## Task statement
Copy exactly the lines of the material below that run from the one containing "T('stepped side tower" through the one containing "T('tall dark slab". Copy no other lines.

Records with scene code
-- start --
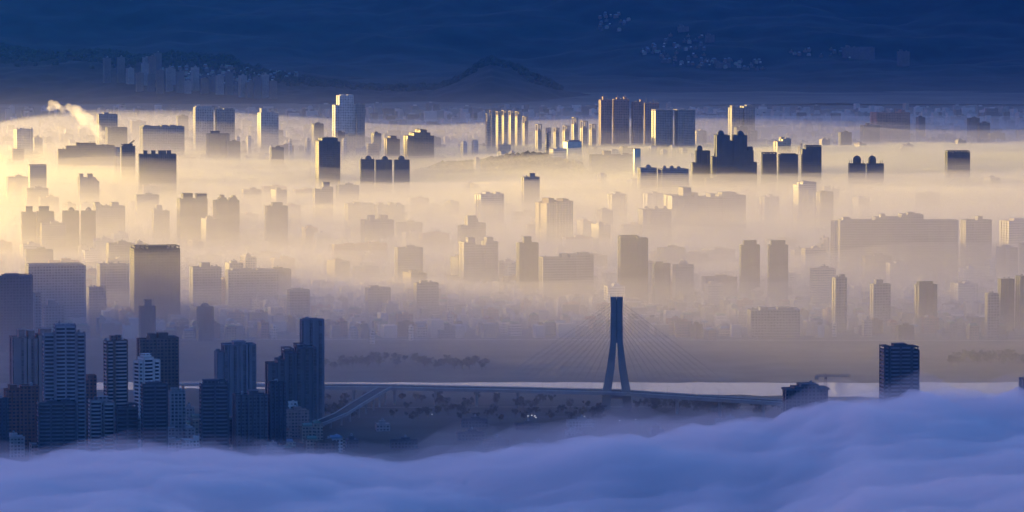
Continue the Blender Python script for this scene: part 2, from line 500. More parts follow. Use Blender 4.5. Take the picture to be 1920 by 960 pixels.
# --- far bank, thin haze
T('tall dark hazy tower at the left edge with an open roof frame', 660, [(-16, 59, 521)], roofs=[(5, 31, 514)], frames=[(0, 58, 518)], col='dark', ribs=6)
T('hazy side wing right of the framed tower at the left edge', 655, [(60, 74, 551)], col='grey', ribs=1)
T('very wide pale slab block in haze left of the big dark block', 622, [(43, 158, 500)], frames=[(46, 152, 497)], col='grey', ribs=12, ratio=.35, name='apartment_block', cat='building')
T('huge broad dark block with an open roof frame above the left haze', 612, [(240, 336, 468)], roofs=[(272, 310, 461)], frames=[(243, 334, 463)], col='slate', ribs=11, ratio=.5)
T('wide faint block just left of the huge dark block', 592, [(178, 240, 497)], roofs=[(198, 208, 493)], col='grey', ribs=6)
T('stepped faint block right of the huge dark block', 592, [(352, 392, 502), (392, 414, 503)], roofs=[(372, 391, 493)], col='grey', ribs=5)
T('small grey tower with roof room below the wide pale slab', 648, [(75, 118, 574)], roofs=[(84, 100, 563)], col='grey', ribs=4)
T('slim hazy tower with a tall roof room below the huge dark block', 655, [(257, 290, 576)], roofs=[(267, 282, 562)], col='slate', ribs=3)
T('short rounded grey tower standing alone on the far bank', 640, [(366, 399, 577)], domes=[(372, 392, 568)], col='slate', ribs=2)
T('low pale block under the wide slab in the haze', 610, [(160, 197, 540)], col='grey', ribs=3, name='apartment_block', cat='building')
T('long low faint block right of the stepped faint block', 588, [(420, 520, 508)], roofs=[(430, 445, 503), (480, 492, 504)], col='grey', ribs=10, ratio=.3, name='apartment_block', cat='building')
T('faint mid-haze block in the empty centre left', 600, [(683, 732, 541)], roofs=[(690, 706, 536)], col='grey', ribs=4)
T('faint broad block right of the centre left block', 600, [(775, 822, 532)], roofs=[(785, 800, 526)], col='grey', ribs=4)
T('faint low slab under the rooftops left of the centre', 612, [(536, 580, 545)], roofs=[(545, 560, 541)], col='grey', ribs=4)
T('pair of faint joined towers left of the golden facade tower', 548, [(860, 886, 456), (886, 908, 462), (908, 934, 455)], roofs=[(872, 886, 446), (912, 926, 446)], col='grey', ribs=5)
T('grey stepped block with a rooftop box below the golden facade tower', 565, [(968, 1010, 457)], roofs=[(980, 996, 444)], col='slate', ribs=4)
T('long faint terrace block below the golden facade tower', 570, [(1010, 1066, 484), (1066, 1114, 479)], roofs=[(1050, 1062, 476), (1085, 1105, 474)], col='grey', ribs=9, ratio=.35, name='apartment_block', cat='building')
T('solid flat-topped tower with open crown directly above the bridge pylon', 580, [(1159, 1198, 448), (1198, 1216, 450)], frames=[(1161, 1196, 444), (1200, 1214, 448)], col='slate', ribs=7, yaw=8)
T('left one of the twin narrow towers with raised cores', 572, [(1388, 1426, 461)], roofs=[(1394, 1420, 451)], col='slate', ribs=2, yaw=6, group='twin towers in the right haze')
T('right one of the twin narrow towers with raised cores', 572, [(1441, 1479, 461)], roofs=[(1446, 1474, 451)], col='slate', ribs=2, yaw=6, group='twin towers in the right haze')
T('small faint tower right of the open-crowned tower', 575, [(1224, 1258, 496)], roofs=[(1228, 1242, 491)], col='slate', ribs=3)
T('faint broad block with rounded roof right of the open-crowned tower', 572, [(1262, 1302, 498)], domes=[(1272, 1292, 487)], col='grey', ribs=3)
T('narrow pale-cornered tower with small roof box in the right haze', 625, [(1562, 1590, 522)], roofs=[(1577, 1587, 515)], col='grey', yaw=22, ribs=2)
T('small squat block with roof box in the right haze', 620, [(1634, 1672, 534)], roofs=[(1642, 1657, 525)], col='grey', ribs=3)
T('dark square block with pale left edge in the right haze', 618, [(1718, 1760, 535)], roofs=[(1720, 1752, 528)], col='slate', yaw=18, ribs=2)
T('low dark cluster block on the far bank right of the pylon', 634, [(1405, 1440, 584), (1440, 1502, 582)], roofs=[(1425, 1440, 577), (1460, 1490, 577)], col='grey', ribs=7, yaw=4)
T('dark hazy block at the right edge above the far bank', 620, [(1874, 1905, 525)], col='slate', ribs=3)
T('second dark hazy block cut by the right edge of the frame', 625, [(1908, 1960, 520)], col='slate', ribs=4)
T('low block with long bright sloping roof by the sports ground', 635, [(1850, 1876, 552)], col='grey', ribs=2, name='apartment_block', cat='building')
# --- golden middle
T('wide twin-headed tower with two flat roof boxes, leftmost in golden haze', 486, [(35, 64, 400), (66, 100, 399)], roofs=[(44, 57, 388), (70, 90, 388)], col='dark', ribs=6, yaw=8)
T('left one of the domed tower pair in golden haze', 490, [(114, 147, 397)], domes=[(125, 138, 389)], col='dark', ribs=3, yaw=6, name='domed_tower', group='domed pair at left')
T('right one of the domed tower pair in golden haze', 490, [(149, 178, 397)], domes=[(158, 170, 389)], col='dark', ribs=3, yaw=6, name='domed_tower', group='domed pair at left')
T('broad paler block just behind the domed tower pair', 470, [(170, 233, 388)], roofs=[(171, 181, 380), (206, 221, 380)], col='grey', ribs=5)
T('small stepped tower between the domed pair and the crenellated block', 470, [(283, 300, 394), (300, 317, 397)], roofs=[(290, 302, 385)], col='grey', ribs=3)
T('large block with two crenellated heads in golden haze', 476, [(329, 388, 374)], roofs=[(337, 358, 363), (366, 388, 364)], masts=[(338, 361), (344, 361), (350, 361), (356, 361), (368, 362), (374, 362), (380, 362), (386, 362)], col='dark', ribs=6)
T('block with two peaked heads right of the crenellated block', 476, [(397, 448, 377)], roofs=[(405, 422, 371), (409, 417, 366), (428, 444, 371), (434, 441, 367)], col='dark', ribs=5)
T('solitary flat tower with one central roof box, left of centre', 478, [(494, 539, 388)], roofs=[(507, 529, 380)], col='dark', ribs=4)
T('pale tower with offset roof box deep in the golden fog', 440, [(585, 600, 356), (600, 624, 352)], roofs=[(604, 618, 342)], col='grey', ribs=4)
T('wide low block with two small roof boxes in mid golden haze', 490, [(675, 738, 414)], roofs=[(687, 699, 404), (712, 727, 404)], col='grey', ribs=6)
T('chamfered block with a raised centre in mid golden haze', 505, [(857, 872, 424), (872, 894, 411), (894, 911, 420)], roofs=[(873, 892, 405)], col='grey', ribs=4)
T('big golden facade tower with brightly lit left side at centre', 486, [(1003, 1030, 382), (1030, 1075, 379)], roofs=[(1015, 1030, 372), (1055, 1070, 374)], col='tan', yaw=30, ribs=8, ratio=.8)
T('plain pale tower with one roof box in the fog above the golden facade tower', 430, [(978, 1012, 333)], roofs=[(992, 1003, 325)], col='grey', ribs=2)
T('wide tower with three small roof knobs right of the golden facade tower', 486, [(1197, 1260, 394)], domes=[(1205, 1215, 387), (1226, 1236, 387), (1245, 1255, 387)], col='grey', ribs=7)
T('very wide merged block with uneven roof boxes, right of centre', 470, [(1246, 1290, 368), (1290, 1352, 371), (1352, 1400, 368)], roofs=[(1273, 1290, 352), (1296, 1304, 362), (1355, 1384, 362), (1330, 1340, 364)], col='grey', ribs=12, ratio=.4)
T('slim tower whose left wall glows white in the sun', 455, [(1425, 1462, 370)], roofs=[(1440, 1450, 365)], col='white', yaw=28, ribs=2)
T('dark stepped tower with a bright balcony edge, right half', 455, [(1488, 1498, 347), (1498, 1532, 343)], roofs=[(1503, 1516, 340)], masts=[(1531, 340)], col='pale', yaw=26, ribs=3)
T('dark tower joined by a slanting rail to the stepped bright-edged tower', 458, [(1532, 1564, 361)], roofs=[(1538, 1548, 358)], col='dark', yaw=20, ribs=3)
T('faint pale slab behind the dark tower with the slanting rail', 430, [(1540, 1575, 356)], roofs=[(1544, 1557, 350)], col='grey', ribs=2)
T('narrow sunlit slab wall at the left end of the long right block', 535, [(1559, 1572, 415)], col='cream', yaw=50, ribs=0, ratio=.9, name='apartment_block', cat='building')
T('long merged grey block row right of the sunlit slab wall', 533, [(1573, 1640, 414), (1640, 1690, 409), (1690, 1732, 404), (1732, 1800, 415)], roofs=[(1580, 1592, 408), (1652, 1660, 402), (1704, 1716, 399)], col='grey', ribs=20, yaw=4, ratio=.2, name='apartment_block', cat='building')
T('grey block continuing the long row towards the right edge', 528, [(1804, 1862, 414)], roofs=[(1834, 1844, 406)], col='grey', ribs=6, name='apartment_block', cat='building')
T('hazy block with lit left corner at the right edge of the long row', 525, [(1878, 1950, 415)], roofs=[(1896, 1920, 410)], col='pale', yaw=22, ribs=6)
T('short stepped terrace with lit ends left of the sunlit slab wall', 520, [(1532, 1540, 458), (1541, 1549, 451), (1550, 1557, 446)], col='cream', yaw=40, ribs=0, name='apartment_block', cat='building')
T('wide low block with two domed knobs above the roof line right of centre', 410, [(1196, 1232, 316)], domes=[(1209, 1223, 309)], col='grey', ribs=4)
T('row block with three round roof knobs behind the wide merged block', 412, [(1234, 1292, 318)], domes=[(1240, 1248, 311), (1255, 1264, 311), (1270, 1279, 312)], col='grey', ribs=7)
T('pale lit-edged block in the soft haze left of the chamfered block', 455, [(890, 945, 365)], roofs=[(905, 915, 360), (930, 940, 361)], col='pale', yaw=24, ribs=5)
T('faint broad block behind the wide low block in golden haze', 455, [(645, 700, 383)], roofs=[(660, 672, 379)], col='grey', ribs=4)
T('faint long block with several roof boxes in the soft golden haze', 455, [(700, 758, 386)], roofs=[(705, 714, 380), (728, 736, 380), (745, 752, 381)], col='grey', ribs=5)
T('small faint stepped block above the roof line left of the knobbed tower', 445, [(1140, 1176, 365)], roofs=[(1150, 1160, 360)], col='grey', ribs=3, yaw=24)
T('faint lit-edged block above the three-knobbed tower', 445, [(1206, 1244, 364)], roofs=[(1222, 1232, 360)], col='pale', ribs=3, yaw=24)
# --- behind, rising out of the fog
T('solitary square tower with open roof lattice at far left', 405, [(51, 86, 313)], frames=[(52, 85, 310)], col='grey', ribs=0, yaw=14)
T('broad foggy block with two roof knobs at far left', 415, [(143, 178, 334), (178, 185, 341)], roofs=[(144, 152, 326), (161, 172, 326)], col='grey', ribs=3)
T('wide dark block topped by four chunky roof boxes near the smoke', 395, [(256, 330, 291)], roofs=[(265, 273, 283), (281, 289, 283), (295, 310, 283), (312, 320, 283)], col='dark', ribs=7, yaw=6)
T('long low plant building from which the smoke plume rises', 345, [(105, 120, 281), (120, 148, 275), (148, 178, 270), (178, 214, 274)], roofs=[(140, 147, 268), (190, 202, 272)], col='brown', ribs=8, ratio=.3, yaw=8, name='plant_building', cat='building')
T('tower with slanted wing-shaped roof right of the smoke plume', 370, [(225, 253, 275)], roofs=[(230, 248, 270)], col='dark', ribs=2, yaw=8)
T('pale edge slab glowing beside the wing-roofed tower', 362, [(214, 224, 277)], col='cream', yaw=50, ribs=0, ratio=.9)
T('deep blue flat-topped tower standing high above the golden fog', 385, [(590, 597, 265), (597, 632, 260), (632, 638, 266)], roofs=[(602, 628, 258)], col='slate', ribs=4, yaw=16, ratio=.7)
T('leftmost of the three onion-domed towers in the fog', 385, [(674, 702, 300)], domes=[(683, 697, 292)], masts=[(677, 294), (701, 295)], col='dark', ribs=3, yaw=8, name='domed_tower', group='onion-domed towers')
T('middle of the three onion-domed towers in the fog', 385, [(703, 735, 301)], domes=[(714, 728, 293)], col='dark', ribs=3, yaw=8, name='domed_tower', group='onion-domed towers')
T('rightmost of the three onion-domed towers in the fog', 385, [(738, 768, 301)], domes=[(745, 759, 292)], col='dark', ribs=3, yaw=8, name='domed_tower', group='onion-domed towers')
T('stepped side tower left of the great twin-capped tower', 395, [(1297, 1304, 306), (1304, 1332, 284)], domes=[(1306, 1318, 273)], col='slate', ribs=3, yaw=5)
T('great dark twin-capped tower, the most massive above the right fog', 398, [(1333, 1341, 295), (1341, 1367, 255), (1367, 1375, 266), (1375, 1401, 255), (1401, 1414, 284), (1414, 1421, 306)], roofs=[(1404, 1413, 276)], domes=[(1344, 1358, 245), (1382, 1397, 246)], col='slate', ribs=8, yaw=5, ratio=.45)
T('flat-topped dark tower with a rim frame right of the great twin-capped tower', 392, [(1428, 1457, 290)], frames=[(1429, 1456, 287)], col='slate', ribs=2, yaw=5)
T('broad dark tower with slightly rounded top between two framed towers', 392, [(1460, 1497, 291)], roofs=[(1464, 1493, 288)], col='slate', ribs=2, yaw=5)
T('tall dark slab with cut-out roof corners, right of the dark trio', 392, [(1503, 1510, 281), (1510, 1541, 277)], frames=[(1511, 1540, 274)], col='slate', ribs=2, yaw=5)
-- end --
-- start --
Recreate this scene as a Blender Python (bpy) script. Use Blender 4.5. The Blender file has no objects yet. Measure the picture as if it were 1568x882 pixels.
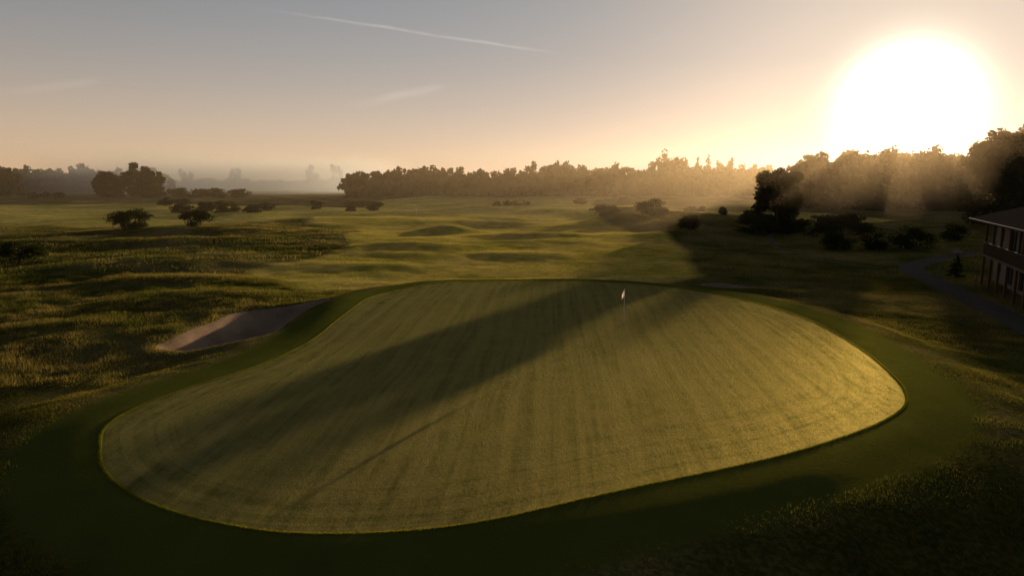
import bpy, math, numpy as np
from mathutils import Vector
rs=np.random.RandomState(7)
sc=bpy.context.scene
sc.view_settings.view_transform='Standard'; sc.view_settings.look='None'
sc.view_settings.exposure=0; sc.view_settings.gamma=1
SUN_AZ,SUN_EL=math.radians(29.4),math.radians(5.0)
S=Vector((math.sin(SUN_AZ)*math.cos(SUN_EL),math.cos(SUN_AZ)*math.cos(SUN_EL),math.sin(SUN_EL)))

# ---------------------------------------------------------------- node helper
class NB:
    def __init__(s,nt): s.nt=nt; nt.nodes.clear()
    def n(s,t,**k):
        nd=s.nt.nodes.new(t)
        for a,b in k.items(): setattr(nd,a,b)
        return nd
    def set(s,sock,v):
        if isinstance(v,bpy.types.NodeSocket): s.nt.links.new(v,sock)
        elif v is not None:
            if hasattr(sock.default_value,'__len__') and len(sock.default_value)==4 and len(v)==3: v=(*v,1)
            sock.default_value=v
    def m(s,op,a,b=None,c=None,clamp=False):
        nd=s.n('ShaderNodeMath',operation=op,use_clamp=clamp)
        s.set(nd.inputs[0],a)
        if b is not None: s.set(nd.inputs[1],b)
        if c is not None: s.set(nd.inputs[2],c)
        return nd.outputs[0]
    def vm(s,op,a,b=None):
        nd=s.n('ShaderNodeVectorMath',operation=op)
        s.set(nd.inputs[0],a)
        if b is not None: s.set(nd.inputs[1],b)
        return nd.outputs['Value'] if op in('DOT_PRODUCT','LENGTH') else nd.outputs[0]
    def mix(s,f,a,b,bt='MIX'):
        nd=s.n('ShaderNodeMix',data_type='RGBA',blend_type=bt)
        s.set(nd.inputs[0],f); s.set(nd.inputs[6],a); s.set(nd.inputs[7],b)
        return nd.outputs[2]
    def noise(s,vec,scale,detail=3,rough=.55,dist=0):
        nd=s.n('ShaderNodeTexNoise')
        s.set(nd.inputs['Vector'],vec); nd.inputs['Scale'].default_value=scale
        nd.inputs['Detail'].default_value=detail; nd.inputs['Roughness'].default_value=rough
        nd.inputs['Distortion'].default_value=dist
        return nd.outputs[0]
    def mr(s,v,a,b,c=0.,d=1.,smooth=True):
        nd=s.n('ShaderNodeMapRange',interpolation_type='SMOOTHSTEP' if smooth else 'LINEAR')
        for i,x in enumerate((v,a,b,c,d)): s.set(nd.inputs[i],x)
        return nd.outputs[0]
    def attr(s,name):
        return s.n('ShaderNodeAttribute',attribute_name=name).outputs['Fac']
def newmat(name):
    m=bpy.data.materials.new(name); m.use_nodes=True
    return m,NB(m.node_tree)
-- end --
## Answer to this exercise
T('stepped side tower left of the great twin-capped tower', 395, [(1297, 1304, 306), (1304, 1332, 284)], domes=[(1306, 1318, 273)], col='slate', ribs=3, yaw=5)
T('great dark twin-capped tower, the most massive above the right fog', 398, [(1333, 1341, 295), (1341, 1367, 255), (1367, 1375, 266), (1375, 1401, 255), (1401, 1414, 284), (1414, 1421, 306)], roofs=[(1404, 1413, 276)], domes=[(1344, 1358, 245), (1382, 1397, 246)], col='slate', ribs=8, yaw=5, ratio=.45)
T('flat-topped dark tower with a rim frame right of the great twin-capped tower', 392, [(1428, 1457, 290)], frames=[(1429, 1456, 287)], col='slate', ribs=2, yaw=5)
T('broad dark tower with slightly rounded top between two framed towers', 392, [(1460, 1497, 291)], roofs=[(1464, 1493, 288)], col='slate', ribs=2, yaw=5)
T('tall dark slab with cut-out roof corners, right of the dark trio', 392, [(1503, 1510, 281), (1510, 1541, 277)], frames=[(1511, 1540, 274)], col='slate', ribs=2, yaw=5)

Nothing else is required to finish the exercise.